Denver Dispatch: ‘Newsweek’ Throws DNC’s Top Party, With Sean Penn and ... Walter Isaacson

Isaacson, not throwing down.Photo: Getty Images
But Stengel stayed to drink and smoke and mingle. We spotted him later on the sidewalk making that classic late-night meet-up call: "Okay, I guess if you're going to call it a night..." He obviously wasn't talking to Isaacson, whom we spotted well past midnight at a Newsweek party held at the house of Scott Coors. There, we discovered another formula for party awesomeness: The number of cool people present increases in direct proportion to the number of miles you have to travel from downtown. We walked in the door and there were Cameron Crowe, J.J. Abrams — and Sean Penn. Abrams said he was planning to hit the convention floor tomorrow, and that Crowe had told him that being in Denver brought back old memories of being a young journalist and following Led Zeppelin there on tour. Penn was in town to host a rally for Ralph Nader the next day, but said he would be voting for Obama come November, "very reluctantly." Penn's problem? He said he doesn't think Obama is a champion of the Constitution, citing his support of the Patriot Act, among other things. But, he acknowledged, "There's nothing to do but elect and apply pressure."
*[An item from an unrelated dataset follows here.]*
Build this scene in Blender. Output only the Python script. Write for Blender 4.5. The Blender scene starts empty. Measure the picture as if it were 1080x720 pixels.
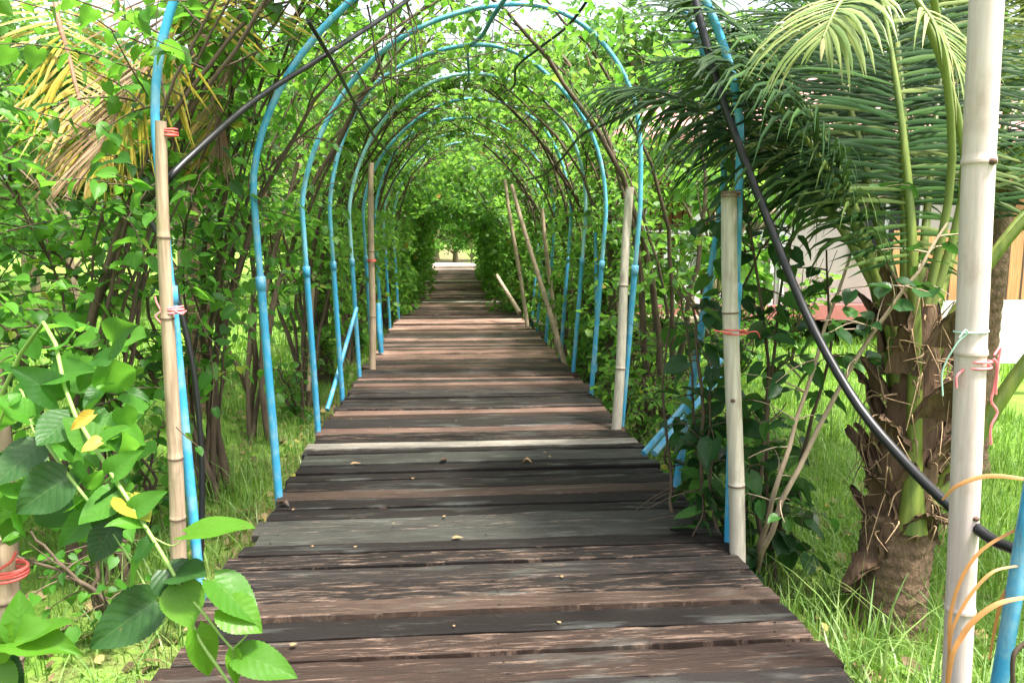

Before we left, we tried to corner Isaacson to ask him the question that had been weighing on our minds all night: Who parties harder: Time or Newsweek? "Uh, thank you for asking," he said, before scurrying away. But the answer wasn't too hard to discern. We were at the best party of the convention so far, which happened to be sponsored by Newsweek, and the one Time staffer we'd spotted hadn't yet gotten loopy enough to say whatever was on his mind.